** Begin **

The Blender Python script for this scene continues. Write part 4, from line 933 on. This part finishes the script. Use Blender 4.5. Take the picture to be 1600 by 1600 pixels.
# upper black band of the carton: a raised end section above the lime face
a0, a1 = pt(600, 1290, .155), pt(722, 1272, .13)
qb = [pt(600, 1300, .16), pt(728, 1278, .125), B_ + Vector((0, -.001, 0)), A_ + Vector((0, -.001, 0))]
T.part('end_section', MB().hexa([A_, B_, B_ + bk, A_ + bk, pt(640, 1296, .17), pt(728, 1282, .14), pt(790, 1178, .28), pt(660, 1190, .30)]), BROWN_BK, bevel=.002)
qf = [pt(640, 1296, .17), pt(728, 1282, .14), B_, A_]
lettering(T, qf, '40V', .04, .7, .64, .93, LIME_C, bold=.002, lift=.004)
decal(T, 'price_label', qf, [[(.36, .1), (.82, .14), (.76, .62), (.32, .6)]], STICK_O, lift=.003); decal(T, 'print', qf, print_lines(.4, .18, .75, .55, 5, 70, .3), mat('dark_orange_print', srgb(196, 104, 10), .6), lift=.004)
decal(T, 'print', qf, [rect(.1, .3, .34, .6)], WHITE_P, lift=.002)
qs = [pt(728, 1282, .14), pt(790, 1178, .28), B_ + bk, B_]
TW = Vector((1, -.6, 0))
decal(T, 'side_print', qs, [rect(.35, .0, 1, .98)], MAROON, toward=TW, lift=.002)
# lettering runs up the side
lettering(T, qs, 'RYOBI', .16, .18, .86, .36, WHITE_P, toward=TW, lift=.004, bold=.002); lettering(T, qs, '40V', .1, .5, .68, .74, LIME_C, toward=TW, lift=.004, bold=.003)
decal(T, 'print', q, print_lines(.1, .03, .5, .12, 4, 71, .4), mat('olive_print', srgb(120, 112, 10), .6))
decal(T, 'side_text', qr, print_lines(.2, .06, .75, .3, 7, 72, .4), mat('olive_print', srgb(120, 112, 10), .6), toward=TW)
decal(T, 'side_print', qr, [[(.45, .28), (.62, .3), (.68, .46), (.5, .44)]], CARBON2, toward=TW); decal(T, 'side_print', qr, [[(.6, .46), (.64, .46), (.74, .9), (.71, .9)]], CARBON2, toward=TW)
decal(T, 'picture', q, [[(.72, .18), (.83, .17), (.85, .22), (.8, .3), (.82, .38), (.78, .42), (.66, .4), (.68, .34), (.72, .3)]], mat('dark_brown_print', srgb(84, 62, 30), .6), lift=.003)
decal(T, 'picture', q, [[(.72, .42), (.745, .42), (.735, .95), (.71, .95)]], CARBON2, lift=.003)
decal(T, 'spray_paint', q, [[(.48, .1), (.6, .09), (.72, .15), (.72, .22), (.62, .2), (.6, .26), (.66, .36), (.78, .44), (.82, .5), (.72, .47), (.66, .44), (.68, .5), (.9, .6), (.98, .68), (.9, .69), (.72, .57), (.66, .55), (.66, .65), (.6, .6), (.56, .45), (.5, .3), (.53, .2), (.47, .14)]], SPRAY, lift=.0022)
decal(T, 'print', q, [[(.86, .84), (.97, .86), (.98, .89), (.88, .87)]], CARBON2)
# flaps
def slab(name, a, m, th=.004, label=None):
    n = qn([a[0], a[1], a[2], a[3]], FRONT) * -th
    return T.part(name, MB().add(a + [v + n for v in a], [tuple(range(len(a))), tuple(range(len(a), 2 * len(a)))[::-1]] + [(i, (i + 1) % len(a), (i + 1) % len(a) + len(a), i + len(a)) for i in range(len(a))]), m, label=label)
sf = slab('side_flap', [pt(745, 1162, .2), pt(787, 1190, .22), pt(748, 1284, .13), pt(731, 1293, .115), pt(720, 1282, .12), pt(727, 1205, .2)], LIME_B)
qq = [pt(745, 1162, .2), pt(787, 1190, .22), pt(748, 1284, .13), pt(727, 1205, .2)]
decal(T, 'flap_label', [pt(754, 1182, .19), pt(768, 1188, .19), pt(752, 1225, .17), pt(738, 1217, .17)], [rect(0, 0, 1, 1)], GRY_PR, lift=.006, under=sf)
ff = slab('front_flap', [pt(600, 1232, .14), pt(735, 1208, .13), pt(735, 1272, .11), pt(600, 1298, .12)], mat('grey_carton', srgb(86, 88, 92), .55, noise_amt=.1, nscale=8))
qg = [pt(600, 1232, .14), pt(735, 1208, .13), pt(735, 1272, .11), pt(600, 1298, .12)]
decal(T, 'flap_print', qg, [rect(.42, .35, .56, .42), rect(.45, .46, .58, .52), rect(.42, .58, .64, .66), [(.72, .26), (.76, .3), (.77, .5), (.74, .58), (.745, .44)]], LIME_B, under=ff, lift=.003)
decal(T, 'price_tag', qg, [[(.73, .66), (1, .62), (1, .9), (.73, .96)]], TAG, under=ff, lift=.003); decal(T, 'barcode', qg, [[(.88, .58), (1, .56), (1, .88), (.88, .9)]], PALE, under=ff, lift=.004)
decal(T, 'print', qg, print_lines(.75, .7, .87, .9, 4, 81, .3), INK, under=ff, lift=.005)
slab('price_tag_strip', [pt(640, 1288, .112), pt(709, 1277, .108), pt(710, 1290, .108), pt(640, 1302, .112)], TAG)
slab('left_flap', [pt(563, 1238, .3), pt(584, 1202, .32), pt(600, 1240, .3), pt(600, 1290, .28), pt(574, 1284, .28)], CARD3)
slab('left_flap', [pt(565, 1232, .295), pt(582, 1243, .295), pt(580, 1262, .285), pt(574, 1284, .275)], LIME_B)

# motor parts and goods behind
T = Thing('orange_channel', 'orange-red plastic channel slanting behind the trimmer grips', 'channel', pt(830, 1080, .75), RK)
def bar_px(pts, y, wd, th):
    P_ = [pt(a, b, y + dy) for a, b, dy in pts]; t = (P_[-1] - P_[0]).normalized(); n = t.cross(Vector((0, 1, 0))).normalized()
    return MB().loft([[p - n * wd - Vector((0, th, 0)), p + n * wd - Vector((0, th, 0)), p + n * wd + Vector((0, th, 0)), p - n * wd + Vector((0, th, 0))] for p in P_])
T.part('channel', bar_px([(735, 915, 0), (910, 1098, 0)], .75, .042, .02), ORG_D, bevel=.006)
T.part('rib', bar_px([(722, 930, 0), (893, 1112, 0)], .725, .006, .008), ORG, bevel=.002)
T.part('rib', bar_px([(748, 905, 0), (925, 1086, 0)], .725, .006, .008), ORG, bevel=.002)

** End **

- Prompt
Output the listing above exactly as it appears.

- Exercise result
The Blender Python script for this scene continues. Write part 4, from line 933 on. This part finishes the script. Use Blender 4.5. Take the picture to be 1600 by 1600 pixels.
# upper black band of the carton: a raised end section above the lime face
a0, a1 = pt(600, 1290, .155), pt(722, 1272, .13)
qb = [pt(600, 1300, .16), pt(728, 1278, .125), B_ + Vector((0, -.001, 0)), A_ + Vector((0, -.001, 0))]
T.part('end_section', MB().hexa([A_, B_, B_ + bk, A_ + bk, pt(640, 1296, .17), pt(728, 1282, .14), pt(790, 1178, .28), pt(660, 1190, .30)]), BROWN_BK, bevel=.002)
qf = [pt(640, 1296, .17), pt(728, 1282, .14), B_, A_]
lettering(T, qf, '40V', .04, .7, .64, .93, LIME_C, bold=.002, lift=.004)
decal(T, 'price_label', qf, [[(.36, .1), (.82, .14), (.76, .62), (.32, .6)]], STICK_O, lift=.003); decal(T, 'print', qf, print_lines(.4, .18, .75, .55, 5, 70, .3), mat('dark_orange_print', srgb(196, 104, 10), .6), lift=.004)
decal(T, 'print', qf, [rect(.1, .3, .34, .6)], WHITE_P, lift=.002)
qs = [pt(728, 1282, .14), pt(790, 1178, .28), B_ + bk, B_]
TW = Vector((1, -.6, 0))
decal(T, 'side_print', qs, [rect(.35, .0, 1, .98)], MAROON, toward=TW, lift=.002)
# lettering runs up the side
lettering(T, qs, 'RYOBI', .16, .18, .86, .36, WHITE_P, toward=TW, lift=.004, bold=.002); lettering(T, qs, '40V', .1, .5, .68, .74, LIME_C, toward=TW, lift=.004, bold=.003)
decal(T, 'print', q, print_lines(.1, .03, .5, .12, 4, 71, .4), mat('olive_print', srgb(120, 112, 10), .6))
decal(T, 'side_text', qr, print_lines(.2, .06, .75, .3, 7, 72, .4), mat('olive_print', srgb(120, 112, 10), .6), toward=TW)
decal(T, 'side_print', qr, [[(.45, .28), (.62, .3), (.68, .46), (.5, .44)]], CARBON2, toward=TW); decal(T, 'side_print', qr, [[(.6, .46), (.64, .46), (.74, .9), (.71, .9)]], CARBON2, toward=TW)
decal(T, 'picture', q, [[(.72, .18), (.83, .17), (.85, .22), (.8, .3), (.82, .38), (.78, .42), (.66, .4), (.68, .34), (.72, .3)]], mat('dark_brown_print', srgb(84, 62, 30), .6), lift=.003)
decal(T, 'picture', q, [[(.72, .42), (.745, .42), (.735, .95), (.71, .95)]], CARBON2, lift=.003)
decal(T, 'spray_paint', q, [[(.48, .1), (.6, .09), (.72, .15), (.72, .22), (.62, .2), (.6, .26), (.66, .36), (.78, .44), (.82, .5), (.72, .47), (.66, .44), (.68, .5), (.9, .6), (.98, .68), (.9, .69), (.72, .57), (.66, .55), (.66, .65), (.6, .6), (.56, .45), (.5, .3), (.53, .2), (.47, .14)]], SPRAY, lift=.0022)
decal(T, 'print', q, [[(.86, .84), (.97, .86), (.98, .89), (.88, .87)]], CARBON2)
# flaps
def slab(name, a, m, th=.004, label=None):
    n = qn([a[0], a[1], a[2], a[3]], FRONT) * -th
    return T.part(name, MB().add(a + [v + n for v in a], [tuple(range(len(a))), tuple(range(len(a), 2 * len(a)))[::-1]] + [(i, (i + 1) % len(a), (i + 1) % len(a) + len(a), i + len(a)) for i in range(len(a))]), m, label=label)
sf = slab('side_flap', [pt(745, 1162, .2), pt(787, 1190, .22), pt(748, 1284, .13), pt(731, 1293, .115), pt(720, 1282, .12), pt(727, 1205, .2)], LIME_B)
qq = [pt(745, 1162, .2), pt(787, 1190, .22), pt(748, 1284, .13), pt(727, 1205, .2)]
decal(T, 'flap_label', [pt(754, 1182, .19), pt(768, 1188, .19), pt(752, 1225, .17), pt(738, 1217, .17)], [rect(0, 0, 1, 1)], GRY_PR, lift=.006, under=sf)
ff = slab('front_flap', [pt(600, 1232, .14), pt(735, 1208, .13), pt(735, 1272, .11), pt(600, 1298, .12)], mat('grey_carton', srgb(86, 88, 92), .55, noise_amt=.1, nscale=8))
qg = [pt(600, 1232, .14), pt(735, 1208, .13), pt(735, 1272, .11), pt(600, 1298, .12)]
decal(T, 'flap_print', qg, [rect(.42, .35, .56, .42), rect(.45, .46, .58, .52), rect(.42, .58, .64, .66), [(.72, .26), (.76, .3), (.77, .5), (.74, .58), (.745, .44)]], LIME_B, under=ff, lift=.003)
decal(T, 'price_tag', qg, [[(.73, .66), (1, .62), (1, .9), (.73, .96)]], TAG, under=ff, lift=.003); decal(T, 'barcode', qg, [[(.88, .58), (1, .56), (1, .88), (.88, .9)]], PALE, under=ff, lift=.004)
decal(T, 'print', qg, print_lines(.75, .7, .87, .9, 4, 81, .3), INK, under=ff, lift=.005)
slab('price_tag_strip', [pt(640, 1288, .112), pt(709, 1277, .108), pt(710, 1290, .108), pt(640, 1302, .112)], TAG)
slab('left_flap', [pt(563, 1238, .3), pt(584, 1202, .32), pt(600, 1240, .3), pt(600, 1290, .28), pt(574, 1284, .28)], CARD3)
slab('left_flap', [pt(565, 1232, .295), pt(582, 1243, .295), pt(580, 1262, .285), pt(574, 1284, .275)], LIME_B)

# motor parts and goods behind
T = Thing('orange_channel', 'orange-red plastic channel slanting behind the trimmer grips', 'channel', pt(830, 1080, .75), RK)
def bar_px(pts, y, wd, th):
    P_ = [pt(a, b, y + dy) for a, b, dy in pts]; t = (P_[-1] - P_[0]).normalized(); n = t.cross(Vector((0, 1, 0))).normalized()
    return MB().loft([[p - n * wd - Vector((0, th, 0)), p + n * wd - Vector((0, th, 0)), p + n * wd + Vector((0, th, 0)), p - n * wd + Vector((0, th, 0))] for p in P_])
T.part('channel', bar_px([(735, 915, 0), (910, 1098, 0)], .75, .042, .02), ORG_D, bevel=.006)
T.part('rib', bar_px([(722, 930, 0), (893, 1112, 0)], .725, .006, .008), ORG, bevel=.002)
T.part('rib', bar_px([(748, 905, 0), (925, 1086, 0)], .725, .006, .008), ORG, bevel=.002)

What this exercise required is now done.